What to do: Extract everything from the first line through the line with "return Vector(((u-560.0)*y/F, y, HC-(v-288.0)*y/F))", both ends included, except for any pictures.

Recorded information:
+ + + + +
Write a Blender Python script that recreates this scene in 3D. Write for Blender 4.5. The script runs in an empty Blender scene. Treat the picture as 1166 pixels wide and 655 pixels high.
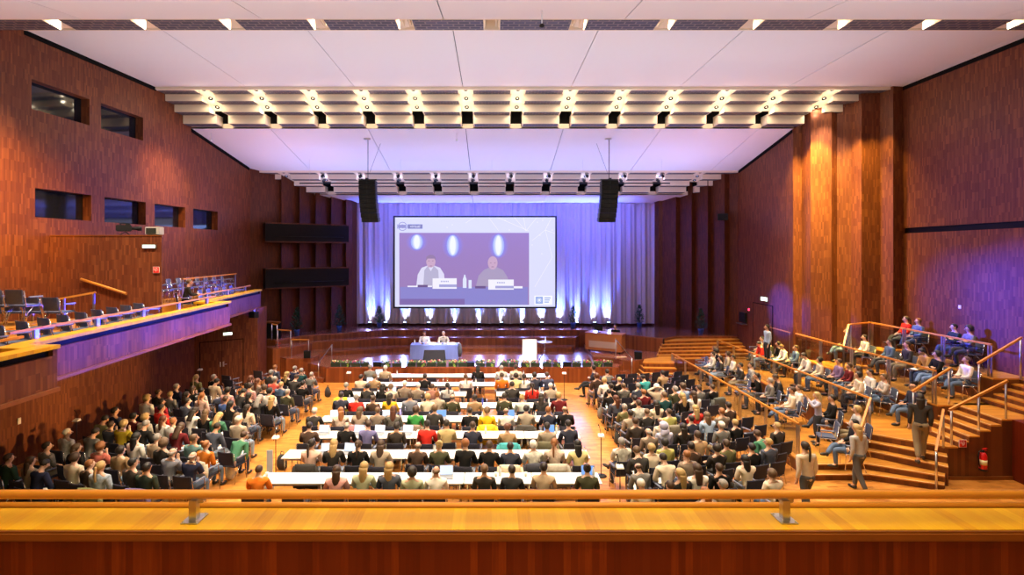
import bpy, bmesh, math, random
from mathutils import Vector, Matrix, Euler
R = random.Random(7)
PI = math.pi
sc = bpy.context.scene
COL = sc.collection
# ------------------------------------------------------------------ camera
HC = 6.04            # camera height, metres
F = 590.0            # focal length in pixels of the 1166 px wide frame
cam_d = bpy.data.cameras.new('camera'); cam = bpy.data.objects.new('camera', cam_d); COL.objects.link(cam)
cam.location = (0, 0, HC); cam.rotation_euler = (PI/2, 0, 0)
cam_d.sensor_width = 36; cam_d.lens = F/1166*36
cam_d.shift_x = 23/1166; cam_d.shift_y = -39.5/1166
cam_d.clip_start = .05; cam_d.clip_end = 200
sc.camera = cam
def on_z(u, v, z):
    """floor point seen at photo position u, v on the level z"""
    y = F*(HC-z)/(v-288.0)
    return ((u-560.0)*y/F, y)
def at(u, v, y):
    return Vector(((u-560.0)*y/F, y, HC-(v-288.0)*y/F))

# ------------------------------------------------------------------ materials
MATS = {}
def nt_new(name):
    m = bpy.data.materials.new(name); m.use_nodes = True
    nt = m.node_tree
    b = nt.nodes.get('Principled BSDF')
    return m, nt, b
def mat(name, rgb, rough=.6, metal=0, spec=.5, emit=None, estr=0, noise=0.0, nscale=8.0):
    if name in MATS: return MATS[name]
    m, nt, b = nt_new(name)
    b.inputs['Base Color'].default_value = (*rgb, 1)
    b.inputs['Roughness'].default_value = rough
    b.inputs['Metallic'].default_value = metal
    b.inputs['Specular IOR Level'].default_value = spec
    if emit:
        b.inputs['Emission Color'].default_value = (*emit, 1); b.inputs['Emission Strength'].default_value = estr
    if noise > 0:
        tc = nt.nodes.new('ShaderNodeTexCoord'); n = nt.nodes.new('ShaderNodeTexNoise'); n.inputs['Scale'].default_value = nscale
        n.inputs['Detail'].default_value = 3
        nt.links.new(tc.outputs['Object'], n.inputs['Vector'])
        mx = nt.nodes.new('ShaderNodeMix'); mx.data_type = 'RGBA'
        mx.inputs[6].default_value = (*[max(0, c*(1-noise)) for c in rgb], 1)
        mx.inputs[7].default_value = (*[min(1, c*(1+noise)) for c in rgb], 1)
        nt.links.new(n.outputs['Fac'], mx.inputs[0]); nt.links.new(mx.outputs[2], b.inputs['Base Color'])
    MATS[name] = m
    return m
def _math(nt, op, a, b=None):
    n = nt.nodes.new('ShaderNodeMath'); n.operation = op
    for i, v in enumerate((a, b)):
        if v is None: continue
        if isinstance(v, (int, float)): n.inputs[i].default_value = v
        else: nt.links.new(v, n.inputs[i])
    return n.outputs[0]
def stave_wood(name, cols, su=.055, sv=.42, block=.33, rough=.4, brick=False, jitter=1.0, spec=.4, grain=.25, coat=0.0):
    """wood laid in small staves: every stave of the UV lattice (metres) gets its own tone"""
    m, nt, b = nt_new(name)
    uv = nt.nodes.new('ShaderNodeUVMap'); sp = nt.nodes.new('ShaderNodeSeparateXYZ'); nt.links.new(uv.outputs[0], sp.inputs[0])
    u, v = sp.outputs[0], sp.outputs[1]
    if brick:
        row = _math(nt, 'FLOOR', _math(nt, 'DIVIDE', v, sv))
        sh = _math(nt, 'MULTIPLY', row, .37)
        cell = _math(nt, 'FLOOR', _math(nt, 'ADD', _math(nt, 'DIVIDE', u, su), sh))
    else:
        cell = _math(nt, 'FLOOR', _math(nt, 'DIVIDE', u, su))
        bc = _math(nt, 'FLOOR', _math(nt, 'DIVIDE', u, block))
        w0 = nt.nodes.new('ShaderNodeTexWhiteNoise'); w0.noise_dimensions = '1D'; nt.links.new(bc, w0.inputs['W'])
        row = _math(nt, 'FLOOR', _math(nt, 'ADD', _math(nt, 'DIVIDE', v, sv), _math(nt, 'MULTIPLY', w0.outputs[0], jitter)))
    cmb = nt.nodes.new('ShaderNodeCombineXYZ'); nt.links.new(cell, cmb.inputs[0]); nt.links.new(row, cmb.inputs[1])
    w = nt.nodes.new('ShaderNodeTexWhiteNoise'); w.noise_dimensions = '2D'; nt.links.new(cmb.outputs[0], w.inputs['Vector'])
    # grain streaks along the stave
    mp = nt.nodes.new('ShaderNodeMapping'); nt.links.new(uv.outputs[0], mp.inputs[0])
    mp.inputs['Scale'].default_value = (4, 60, 1) if brick else (60, 3, 1)
    ns = nt.nodes.new('ShaderNodeTexNoise'); ns.inputs['Scale'].default_value = 1; ns.inputs['Detail'].default_value = 2
    nt.links.new(mp.outputs[0], ns.inputs['Vector'])
    fac = _math(nt, 'ADD', _math(nt, 'MULTIPLY', w.outputs[0], 1-grain), _math(nt, 'MULTIPLY', ns.outputs[0], grain))
    cr = nt.nodes.new('ShaderNodeValToRGB'); nt.links.new(fac, cr.inputs[0])
    el = cr.color_ramp.elements
    el[0].position = 0; el[0].color = (*cols[0], 1); el[1].position = 1; el[1].color = (*cols[-1], 1)
    for i, c in enumerate(cols[1:-1]):
        e = el.new((i+1)/(len(cols)-1)); e.color = (*c, 1)
    nt.links.new(cr.outputs[0], b.inputs['Base Color'])
    b.inputs['Roughness'].default_value = rough; b.inputs['Specular IOR Level'].default_value = spec
    b.inputs['Coat Weight'].default_value = coat; b.inputs['Coat Roughness'].default_value = .15
    MATS[name] = m
    return m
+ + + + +
Exercise output:
Write a Blender Python script that recreates this scene in 3D. Write for Blender 4.5. The script runs in an empty Blender scene. Treat the picture as 1166 pixels wide and 655 pixels high.
import bpy, bmesh, math, random
from mathutils import Vector, Matrix, Euler
R = random.Random(7)
PI = math.pi
sc = bpy.context.scene
COL = sc.collection
# ------------------------------------------------------------------ camera
HC = 6.04            # camera height, metres
F = 590.0            # focal length in pixels of the 1166 px wide frame
cam_d = bpy.data.cameras.new('camera'); cam = bpy.data.objects.new('camera', cam_d); COL.objects.link(cam)
cam.location = (0, 0, HC); cam.rotation_euler = (PI/2, 0, 0)
cam_d.sensor_width = 36; cam_d.lens = F/1166*36
cam_d.shift_x = 23/1166; cam_d.shift_y = -39.5/1166
cam_d.clip_start = .05; cam_d.clip_end = 200
sc.camera = cam
def on_z(u, v, z):
    """floor point seen at photo position u, v on the level z"""
    y = F*(HC-z)/(v-288.0)
    return ((u-560.0)*y/F, y)
def at(u, v, y):
    return Vector(((u-560.0)*y/F, y, HC-(v-288.0)*y/F))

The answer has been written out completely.